Supplied data:
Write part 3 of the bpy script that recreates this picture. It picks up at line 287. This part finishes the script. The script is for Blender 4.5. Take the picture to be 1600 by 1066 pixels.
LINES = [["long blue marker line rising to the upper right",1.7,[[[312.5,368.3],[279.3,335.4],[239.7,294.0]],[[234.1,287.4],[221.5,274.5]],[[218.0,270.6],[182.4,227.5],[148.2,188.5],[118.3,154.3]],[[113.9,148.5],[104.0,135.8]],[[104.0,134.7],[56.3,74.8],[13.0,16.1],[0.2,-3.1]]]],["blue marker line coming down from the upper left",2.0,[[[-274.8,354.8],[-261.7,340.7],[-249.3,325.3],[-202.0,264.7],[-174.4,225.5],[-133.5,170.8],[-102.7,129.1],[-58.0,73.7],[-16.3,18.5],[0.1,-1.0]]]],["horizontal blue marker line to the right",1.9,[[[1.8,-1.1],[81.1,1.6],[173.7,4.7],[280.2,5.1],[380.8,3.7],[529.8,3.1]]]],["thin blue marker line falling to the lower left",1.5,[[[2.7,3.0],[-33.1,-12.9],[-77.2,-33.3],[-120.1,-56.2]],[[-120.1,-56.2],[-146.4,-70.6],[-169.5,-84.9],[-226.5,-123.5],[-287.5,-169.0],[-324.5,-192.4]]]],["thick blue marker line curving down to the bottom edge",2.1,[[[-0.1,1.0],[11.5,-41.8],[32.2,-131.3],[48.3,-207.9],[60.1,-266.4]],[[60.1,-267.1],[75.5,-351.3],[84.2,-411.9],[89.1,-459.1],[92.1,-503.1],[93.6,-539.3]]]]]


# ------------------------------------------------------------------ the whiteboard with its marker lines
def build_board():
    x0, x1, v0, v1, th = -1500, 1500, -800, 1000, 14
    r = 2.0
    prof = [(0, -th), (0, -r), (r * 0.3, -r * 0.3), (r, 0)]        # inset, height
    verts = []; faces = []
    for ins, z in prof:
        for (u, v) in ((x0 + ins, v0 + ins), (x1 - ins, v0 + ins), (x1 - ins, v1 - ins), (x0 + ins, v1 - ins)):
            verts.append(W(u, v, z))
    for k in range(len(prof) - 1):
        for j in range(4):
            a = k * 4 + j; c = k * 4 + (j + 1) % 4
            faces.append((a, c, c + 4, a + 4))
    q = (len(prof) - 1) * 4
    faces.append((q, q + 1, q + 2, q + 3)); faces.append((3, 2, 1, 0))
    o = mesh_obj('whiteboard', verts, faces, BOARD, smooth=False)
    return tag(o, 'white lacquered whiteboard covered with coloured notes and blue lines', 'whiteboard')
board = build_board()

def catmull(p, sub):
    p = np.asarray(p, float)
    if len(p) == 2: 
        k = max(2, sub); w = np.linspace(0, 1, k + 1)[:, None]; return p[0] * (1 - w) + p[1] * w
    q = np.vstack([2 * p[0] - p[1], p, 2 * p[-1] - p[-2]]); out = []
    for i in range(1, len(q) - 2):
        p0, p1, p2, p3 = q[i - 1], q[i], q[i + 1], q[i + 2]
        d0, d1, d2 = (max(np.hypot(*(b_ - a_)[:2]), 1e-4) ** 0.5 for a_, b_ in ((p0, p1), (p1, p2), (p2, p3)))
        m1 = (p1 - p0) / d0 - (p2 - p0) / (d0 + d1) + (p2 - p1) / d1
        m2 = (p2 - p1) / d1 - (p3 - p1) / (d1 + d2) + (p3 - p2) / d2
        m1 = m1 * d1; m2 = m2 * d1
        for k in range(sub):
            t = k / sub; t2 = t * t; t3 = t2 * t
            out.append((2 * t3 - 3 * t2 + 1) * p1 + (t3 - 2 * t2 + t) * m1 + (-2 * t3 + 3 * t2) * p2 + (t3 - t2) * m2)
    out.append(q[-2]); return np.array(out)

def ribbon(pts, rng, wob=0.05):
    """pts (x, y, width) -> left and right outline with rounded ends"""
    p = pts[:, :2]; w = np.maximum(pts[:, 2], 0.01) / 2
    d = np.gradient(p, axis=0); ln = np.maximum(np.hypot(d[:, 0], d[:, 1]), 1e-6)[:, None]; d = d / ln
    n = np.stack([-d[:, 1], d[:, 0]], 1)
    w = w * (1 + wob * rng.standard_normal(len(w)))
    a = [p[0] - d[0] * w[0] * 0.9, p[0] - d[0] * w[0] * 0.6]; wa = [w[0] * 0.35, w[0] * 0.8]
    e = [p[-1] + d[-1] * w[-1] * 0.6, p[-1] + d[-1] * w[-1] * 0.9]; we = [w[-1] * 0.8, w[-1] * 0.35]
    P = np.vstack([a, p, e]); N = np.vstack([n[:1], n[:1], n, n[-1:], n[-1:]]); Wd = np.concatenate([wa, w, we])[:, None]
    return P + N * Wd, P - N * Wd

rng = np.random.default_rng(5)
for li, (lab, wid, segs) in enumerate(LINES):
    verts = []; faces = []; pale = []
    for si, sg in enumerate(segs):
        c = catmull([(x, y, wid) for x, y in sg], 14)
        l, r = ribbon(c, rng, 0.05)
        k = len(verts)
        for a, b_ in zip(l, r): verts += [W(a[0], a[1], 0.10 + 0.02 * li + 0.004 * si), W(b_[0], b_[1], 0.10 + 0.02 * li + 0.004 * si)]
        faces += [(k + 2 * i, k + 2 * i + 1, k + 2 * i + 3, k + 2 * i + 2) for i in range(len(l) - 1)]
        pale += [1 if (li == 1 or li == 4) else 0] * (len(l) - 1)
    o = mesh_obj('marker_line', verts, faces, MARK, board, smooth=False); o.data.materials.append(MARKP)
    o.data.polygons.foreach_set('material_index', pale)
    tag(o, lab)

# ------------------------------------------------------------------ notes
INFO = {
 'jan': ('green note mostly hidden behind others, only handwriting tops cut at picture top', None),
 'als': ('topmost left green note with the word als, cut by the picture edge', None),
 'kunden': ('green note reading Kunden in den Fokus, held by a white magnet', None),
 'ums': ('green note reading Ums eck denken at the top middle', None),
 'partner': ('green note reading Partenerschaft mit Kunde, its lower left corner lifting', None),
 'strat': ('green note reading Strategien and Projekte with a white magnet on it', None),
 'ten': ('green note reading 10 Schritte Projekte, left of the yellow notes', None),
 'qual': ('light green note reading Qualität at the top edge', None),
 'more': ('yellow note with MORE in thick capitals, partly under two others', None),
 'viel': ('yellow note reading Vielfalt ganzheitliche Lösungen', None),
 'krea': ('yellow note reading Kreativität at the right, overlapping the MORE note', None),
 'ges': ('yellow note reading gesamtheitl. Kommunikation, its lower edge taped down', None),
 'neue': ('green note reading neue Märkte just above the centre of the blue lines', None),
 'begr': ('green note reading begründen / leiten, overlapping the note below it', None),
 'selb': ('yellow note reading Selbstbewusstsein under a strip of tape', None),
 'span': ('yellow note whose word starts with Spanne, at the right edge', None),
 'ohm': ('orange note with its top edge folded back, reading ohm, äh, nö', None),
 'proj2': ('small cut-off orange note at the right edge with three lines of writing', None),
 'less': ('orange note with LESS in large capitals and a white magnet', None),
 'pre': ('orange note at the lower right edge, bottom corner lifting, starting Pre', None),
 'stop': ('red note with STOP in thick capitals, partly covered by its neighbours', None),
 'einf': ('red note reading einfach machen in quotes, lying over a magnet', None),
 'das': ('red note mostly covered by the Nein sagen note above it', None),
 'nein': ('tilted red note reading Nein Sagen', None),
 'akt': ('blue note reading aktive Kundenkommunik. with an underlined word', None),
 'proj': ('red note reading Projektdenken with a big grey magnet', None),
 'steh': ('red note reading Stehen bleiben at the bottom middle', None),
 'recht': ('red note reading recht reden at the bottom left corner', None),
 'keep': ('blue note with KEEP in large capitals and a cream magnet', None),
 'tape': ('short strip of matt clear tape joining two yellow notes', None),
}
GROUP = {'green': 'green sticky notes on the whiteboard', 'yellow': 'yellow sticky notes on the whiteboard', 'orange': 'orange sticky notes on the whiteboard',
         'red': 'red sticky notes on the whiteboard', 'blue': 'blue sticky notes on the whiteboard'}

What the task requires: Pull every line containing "picture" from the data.

Output for this exercise:
Write part 3 of the bpy script that recreates this picture. It picks up at line 287. This part finishes the script. The script is for Blender 4.5. Take the picture to be 1600 by 1066 pixels.
 'jan': ('green note mostly hidden behind others, only handwriting tops cut at picture top', None),
 'als': ('topmost left green note with the word als, cut by the picture edge', None),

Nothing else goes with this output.